1823 – President James Monroe discusses with his advisors the policy later known as the Monroe Doctrine. From left to right, they are Secretary of State John Quincy Adams, Secretary of the Treasury William H. Crawford, Attorney General William Wirt, President Monroe (standing), Secretary of War John C. Calhoun, Secretary of the Navy Samuel Southard, and Postmaster General John McLean. (Courtesy www.usdiplomacy.org)

Henry Southard moved to Basking Ridge in 1755, where he attended the common schools and worked on a farm. He served as a Private and later as a Wagon Master during the Revolutionary War. Southard was a Justice of the Peace (1787-1792) and a member of the NJ General Assembly (1797-1799, and again in 1811). He was elected as a Republican to Congress for five terms from March 4, 1801 to March 3, 1811, and acted as chairman on the “Committee on Revisal and Unfinished Business” (11th Congress); elected to the 14th, 15th and 16th Congresses (March 4, 1815-March 3, 1821). Southard returned to farming and died in Basking Ridge on May 22, 1842. His name is listed on a plaque that bears the names of Revolutionary War soldiers buried in the Basing Ridge Presbyterian Church graveyard. Additionally, the destroyer “USS Southard” is named in his honor, as is the public park just down the street from the estate in Basking Ridge. Two years after Henry Southard purchased the home from Boudinot, his wife gave birth to their son, Samuel, at home on June 9, 1787. Samuel grew to become the 10th Governor of New Jersey (1832), Chief Justice of the Supreme Court, and a United States Senator, as well as Secretary of the Navy for President James Monroe (1823), Secretary of War (1828), and Secretary of the Treasury (1825).

The east kitchen wing and screen porch were added before 1937, most likely by William D. Bancker, who had purchased theeast-kitchen home in 1919.  When the house was built in the 1770s by Boudinot, it would have been considered a mansion, and a tenant farmer would have actively farmed the fields.  Over the years, as it evolved into a gentleman’s farm, the house underwent remodeling to incorporate modern amenities.

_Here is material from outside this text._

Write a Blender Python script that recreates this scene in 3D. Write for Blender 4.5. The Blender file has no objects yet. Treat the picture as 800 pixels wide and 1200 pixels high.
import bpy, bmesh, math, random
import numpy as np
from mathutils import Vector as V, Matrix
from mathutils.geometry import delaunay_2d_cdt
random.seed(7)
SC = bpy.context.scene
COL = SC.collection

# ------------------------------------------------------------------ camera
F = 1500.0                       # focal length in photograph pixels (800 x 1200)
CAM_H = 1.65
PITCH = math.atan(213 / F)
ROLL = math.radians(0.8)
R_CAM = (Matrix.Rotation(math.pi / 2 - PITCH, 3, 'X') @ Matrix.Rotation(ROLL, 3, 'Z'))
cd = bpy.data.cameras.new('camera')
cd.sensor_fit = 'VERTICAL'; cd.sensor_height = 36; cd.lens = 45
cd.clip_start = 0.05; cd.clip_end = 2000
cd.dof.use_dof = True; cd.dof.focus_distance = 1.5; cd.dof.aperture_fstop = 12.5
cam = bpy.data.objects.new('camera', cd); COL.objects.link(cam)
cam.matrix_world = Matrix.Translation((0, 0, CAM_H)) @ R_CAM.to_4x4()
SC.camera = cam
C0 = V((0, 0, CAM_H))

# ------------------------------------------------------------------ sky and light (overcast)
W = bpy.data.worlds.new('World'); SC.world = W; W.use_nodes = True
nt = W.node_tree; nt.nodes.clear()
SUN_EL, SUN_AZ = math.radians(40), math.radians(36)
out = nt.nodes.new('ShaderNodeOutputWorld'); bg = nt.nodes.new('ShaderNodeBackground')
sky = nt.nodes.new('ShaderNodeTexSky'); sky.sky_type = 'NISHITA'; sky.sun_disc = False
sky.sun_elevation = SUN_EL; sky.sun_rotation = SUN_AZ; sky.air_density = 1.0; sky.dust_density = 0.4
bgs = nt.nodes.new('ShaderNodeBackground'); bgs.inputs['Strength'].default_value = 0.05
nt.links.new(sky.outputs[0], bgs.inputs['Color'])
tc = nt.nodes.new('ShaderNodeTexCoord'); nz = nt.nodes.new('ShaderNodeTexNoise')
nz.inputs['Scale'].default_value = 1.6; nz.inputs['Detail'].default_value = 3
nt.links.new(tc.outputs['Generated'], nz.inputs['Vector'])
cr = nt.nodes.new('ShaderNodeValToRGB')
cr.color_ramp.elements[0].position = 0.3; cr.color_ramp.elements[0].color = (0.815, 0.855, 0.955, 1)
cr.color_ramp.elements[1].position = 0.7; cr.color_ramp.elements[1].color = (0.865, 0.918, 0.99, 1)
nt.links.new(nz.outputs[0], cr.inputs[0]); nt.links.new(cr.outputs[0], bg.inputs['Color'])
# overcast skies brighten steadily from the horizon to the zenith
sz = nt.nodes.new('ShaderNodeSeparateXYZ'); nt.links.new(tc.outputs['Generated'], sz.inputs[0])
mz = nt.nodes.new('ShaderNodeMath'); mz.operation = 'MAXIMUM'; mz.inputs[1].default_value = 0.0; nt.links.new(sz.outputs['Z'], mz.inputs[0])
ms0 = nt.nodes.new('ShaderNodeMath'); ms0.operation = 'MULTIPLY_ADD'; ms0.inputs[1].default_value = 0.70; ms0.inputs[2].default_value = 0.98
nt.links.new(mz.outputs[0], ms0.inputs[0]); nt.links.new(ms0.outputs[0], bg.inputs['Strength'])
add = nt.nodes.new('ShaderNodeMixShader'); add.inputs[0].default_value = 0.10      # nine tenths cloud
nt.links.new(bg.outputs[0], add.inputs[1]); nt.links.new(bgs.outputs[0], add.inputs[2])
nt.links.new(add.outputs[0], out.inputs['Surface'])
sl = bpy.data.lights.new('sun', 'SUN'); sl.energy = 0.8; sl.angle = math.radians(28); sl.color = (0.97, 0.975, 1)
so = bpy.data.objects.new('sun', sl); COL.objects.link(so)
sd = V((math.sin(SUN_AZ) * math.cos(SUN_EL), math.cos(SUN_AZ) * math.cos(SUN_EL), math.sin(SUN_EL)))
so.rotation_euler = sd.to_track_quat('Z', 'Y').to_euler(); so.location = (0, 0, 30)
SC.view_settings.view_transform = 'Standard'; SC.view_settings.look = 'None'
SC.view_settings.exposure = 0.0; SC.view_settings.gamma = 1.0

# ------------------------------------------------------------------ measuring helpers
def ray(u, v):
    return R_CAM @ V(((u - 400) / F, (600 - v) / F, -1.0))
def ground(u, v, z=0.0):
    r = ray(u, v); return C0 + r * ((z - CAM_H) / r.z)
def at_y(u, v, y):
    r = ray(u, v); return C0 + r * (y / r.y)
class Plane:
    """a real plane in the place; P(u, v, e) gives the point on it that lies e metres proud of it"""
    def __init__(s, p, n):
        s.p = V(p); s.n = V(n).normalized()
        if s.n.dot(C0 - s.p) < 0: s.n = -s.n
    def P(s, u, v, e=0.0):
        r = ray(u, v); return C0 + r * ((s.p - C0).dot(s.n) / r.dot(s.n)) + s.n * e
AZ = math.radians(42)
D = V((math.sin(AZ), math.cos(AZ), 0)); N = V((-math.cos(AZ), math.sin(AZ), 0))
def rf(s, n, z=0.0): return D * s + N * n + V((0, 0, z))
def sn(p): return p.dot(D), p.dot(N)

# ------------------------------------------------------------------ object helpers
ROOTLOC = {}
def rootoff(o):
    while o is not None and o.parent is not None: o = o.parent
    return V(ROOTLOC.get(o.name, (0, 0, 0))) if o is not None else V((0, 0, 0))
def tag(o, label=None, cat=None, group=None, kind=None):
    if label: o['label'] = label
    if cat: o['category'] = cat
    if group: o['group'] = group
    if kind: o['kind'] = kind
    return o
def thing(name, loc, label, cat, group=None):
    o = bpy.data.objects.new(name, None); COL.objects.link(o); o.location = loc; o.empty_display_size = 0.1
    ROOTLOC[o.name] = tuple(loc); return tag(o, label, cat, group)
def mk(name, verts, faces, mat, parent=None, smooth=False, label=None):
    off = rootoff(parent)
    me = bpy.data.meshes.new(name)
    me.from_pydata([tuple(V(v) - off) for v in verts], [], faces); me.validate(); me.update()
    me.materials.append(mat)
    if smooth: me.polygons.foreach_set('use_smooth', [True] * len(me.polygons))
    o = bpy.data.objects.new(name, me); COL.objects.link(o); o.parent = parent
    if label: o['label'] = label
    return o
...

The last name represented in our “Friends of the Boudinot-Southard-Ross Estate” belongs to Edmund Ross. Mr. Ross was a self-employed gentleman farmer and breeder of thoroughbred horses for more than 50 years. In 1952, Ross purchased 37.4 acres of the property from Nathaniel Burgess, the previous owner. Ross was a United States Army Veteran of World War II, a member of the Somerset Hills Country Club, the Essex Hunt Club, and the Morristown Club in New Jersey, as well as the Edgartown Yacht Club, the Edgartown Golf Club, and the Edgartown Reading Room on Martha’s Vineyard, where he had been a summer resident since his childhood. He had three sons, E. Burke Ross, Jr., Amory L. Ross, and Benson T. Ross; and two daughters, Parthenia R. Kiersted and Robin Ross, who predeceased him in 1989. Ross was the final owner of the property, which was conveyed to his children upon his death in January 2005. To honor their father’s wish to preserve the land and house, the Ross children sold the property to the Somerset County Park Commission in late 2005, which would be preserved as open space in perpetuity. Somerset County acquired the property, which had been expanded to 61 acres, for $6.79 million. The home was placed on the New Jersey Register of Historic Places on September 11, 2009, and on the National Register on December 18, 2009.